Structure and mechanical properties of a-C:H films deposited on a 3D target: comparative study on target scale and aspect ratio

Abstract

Recently, the bipolar-type plasma-based ion implantation and deposition (bipolar PBII&D) method has attracted large attention owing to its non-line-of-sight coating technique. In particular, bipolar PBII&D is beneficial in coating a hydrogenated amorphous carbon (a-C:H) film on a 3D target. Therefore, in this study, a-C:H films were prepared onto a complex-shaped 3D target such as macrotrench (pitch: 20 mm, aspect ratio: 1.0), microchannel (width: 100 µm, aspect ratio: 20), microtrench (pitch: 4 µm, aspect ratio: 2.0), or nanotrench (pitch: 300 nm, aspect ratio: 2.0) using bipolar PBII&D, and the film properties were evaluated. With regard to the mechanical properties, the film thickness and hardness were evaluated using a scanning electron microscope (SEM) and nanoindentation measurements, respectively. With regard to the structural properties, the microstructure of the films was evaluated by Raman spectroscopy. Subsequently, the structural and mechanical properties were compared with each other to reveal the target scale- and aspect ratio-dependence on the film properties. Furthermore, the coating mechanism was elucidated by analyzing the plasma behavior around the target using a plasma simulation method.

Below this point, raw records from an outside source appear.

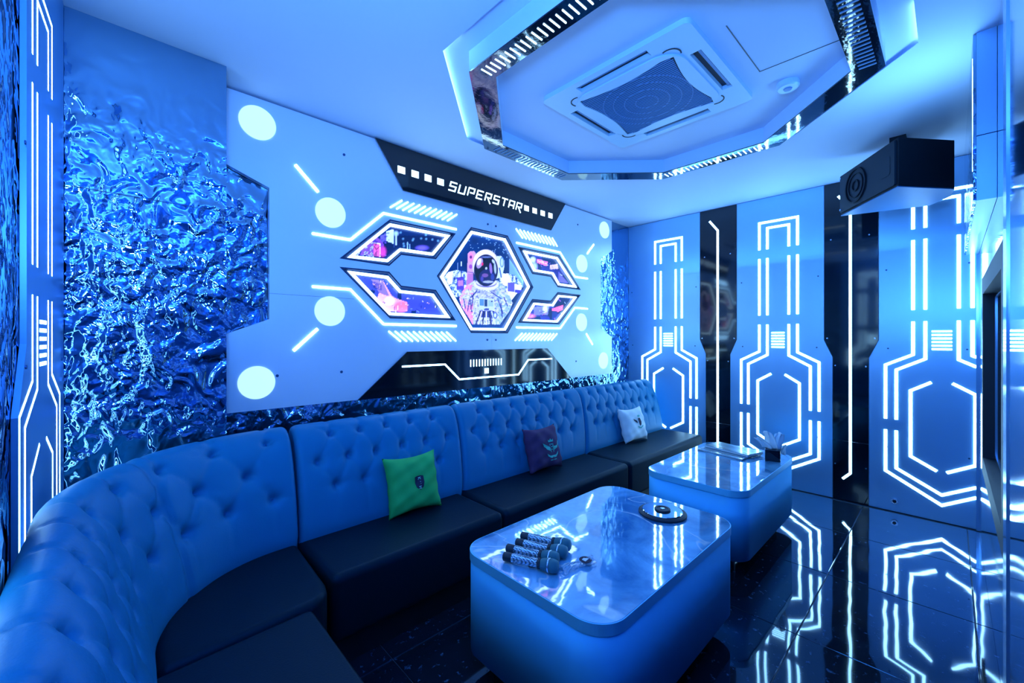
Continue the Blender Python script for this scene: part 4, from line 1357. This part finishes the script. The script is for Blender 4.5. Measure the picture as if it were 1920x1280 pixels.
# menus
def menu(pts, z0, z1, label):
    c = (sum(p[0] for p in pts) / 4, sum(p[1] for p in pts) / 4)
    root = empty('menu_folder', (c[0], c[1], z0), label, 'menu', 'menu folders on the far table')
    MB().prism(FZ, pts, z0, z0 + .002).build('back_cover', M['menu_dark'], root)
    MB().prism(FZ, inset(pts, .97), z0 + .0021, z1 - .0022).build('pages', M['paper'], root)
    MB().prism(FZ, pts, z1 - .0021, z1).build('front_cover', M['menu'], root)
    a, b, c_, d = pts
    L = lambda p, q, t: (p[0] + (q[0] - p[0]) * t, p[1] + (q[1] - p[1]) * t)
    MB().prism(FZ, [L(a, d, .10), L(b, c_, .10), L(b, c_, .20), L(a, d, .20)], z1 + .0001, z1 + .0008).build('band', M['menu_dark'], root)
    for t in (.45, .60, .75):
        MB().prism(FZ, [L(L(a, d, t), L(b, c_, t), .12), L(L(a, d, t), L(b, c_, t), .88), L(L(a, d, t + .03), L(b, c_, t + .03), .88), L(L(a, d, t + .03), L(b, c_, t + .03), .12)], z1 + .0001, z1 + .0006).build('cover_line', M['menu_dark'], root)
menu([(3.250, 1.350), (3.190, 1.010), (3.470, .965), (3.530, 1.310)], .501, .512, 'open grey menu folder lying flat, lower one of two on the far table')
menu([(3.335, 1.325), (3.265, .995), (3.450, .945), (3.520, 1.290)], .5129, .530, 'thicker grey menu folder stacked on the other menu on the far table')

# tissue box
tb = empty('tissue_box', (3.37, .86, .5), 'small black tissue box with white tissues pulled up, at the table corner', 'tissue box')
MB().prism(FZ, [(3.306, .900), (3.333, .812), (3.440, .838), (3.412, .926)], .501, .582).build('box', M['black'], tb, bevel=.003)
def sheet_of(nm, base, top, w, m, ph, lean):
    v_, f_ = [], []
    nu, nv = 14, 12
    for i in range(nu + 1):
        for j in range(nv + 1):
            u, v = i / nu, j / nv
            ww = w * (1.25 - .45 * v * v)
            x_ = base[0] + (u - .5) * ww * .35 + lean[0] * v + .010 * math.sin(9 * u + ph)
            y_ = base[1] + (u - .5) * ww + lean[1] * v * v + .006 * math.sin(14 * u + 4 * v + ph)
            z_ = base[2] + (top - base[2]) * v * (1 - .25 * abs(u - .5))
            v_.append((x_, y_, z_))
    for i in range(nu):
        for j in range(nv):
            a = i * (nv + 1) + j
            f_.append((a, a + nv + 1, a + nv + 2, a + 1))
    o = MB().add(v_, f_).build(nm, m, tb, smooth=True)
    s = o.modifiers.new('s', 'SOLIDIFY'); s.thickness = .0008
sheet_of('tissue', (3.365, .875, .583), .705, .075, M['paper'], .3, (-.01, .03))
sheet_of('tissue', (3.385, .850, .583), .700, .060, M['white'], 1.7, (.01, -.02))
sheet_of('tissue', (3.350, .900, .583), .655, .060, M['paper'], 2.9, (-.02, .05))
sheet_of('tissue', (3.420, .825, .540), .610, .035, M['paper'], 4.1, (.012, -.02))
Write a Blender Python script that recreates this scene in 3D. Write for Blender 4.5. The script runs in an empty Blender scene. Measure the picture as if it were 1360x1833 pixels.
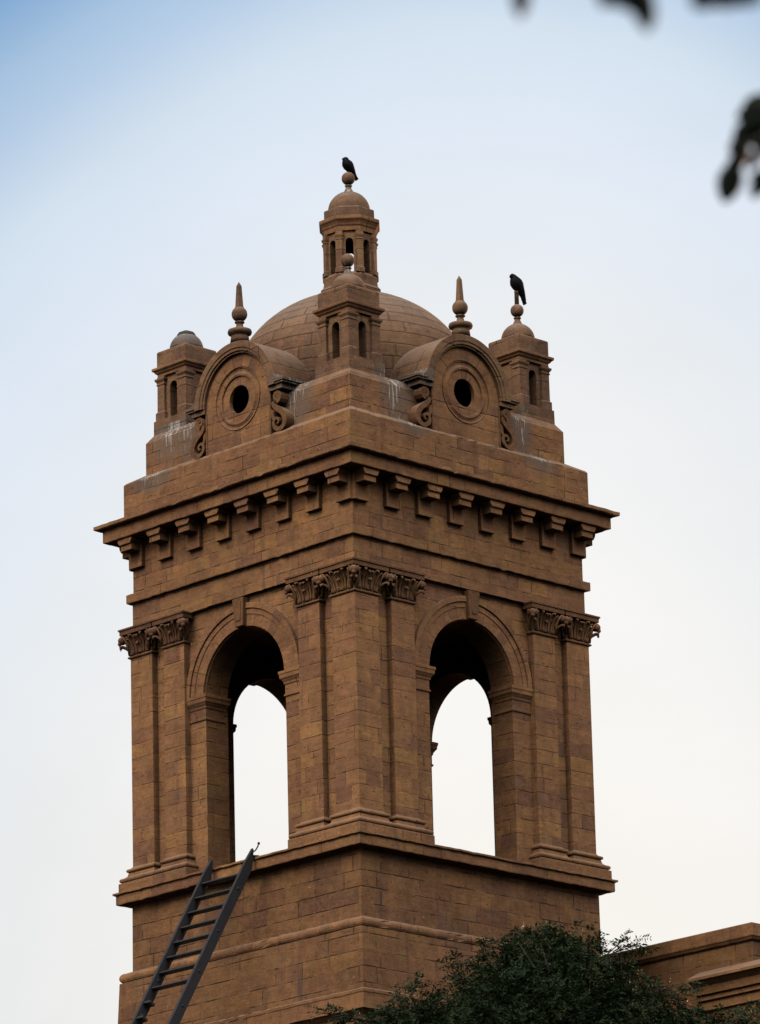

The particle-in-cell/Monte Carlo collision (PIC-MCC) and the direct simulation Monte Carlo (DSMC) methods were simultaneously used as the plasma simulation method. Each of these is a calculation method that analyzes the behavior of ions and radicals, respectively. As a result, the a-C:H films were successfully coated onto any scale and any shape of the target. In contrast, the results of the hardness and those from the Raman spectroscopy on the sidewall surface indicated non-uniformity of the film structure and depended on the scale and aspect ratio of a target, i.e. the hardness and Raman data show different values depending on the target scale and aspect ratio. The result of the plasma simulation suggested that such non-uniform mechanical or structural properties were strongly related to the non-uniform behavior of the plasma particle incident to the sidewall depending on the scale and aspect ratio of the target. Moreover, with regard to the a-C:H films on a nanotrench, their film properties were predicted by presenting comparative discussions of the experimental measurement and plasma simulation analysis for the macrotrench, microchannel, and microtrench.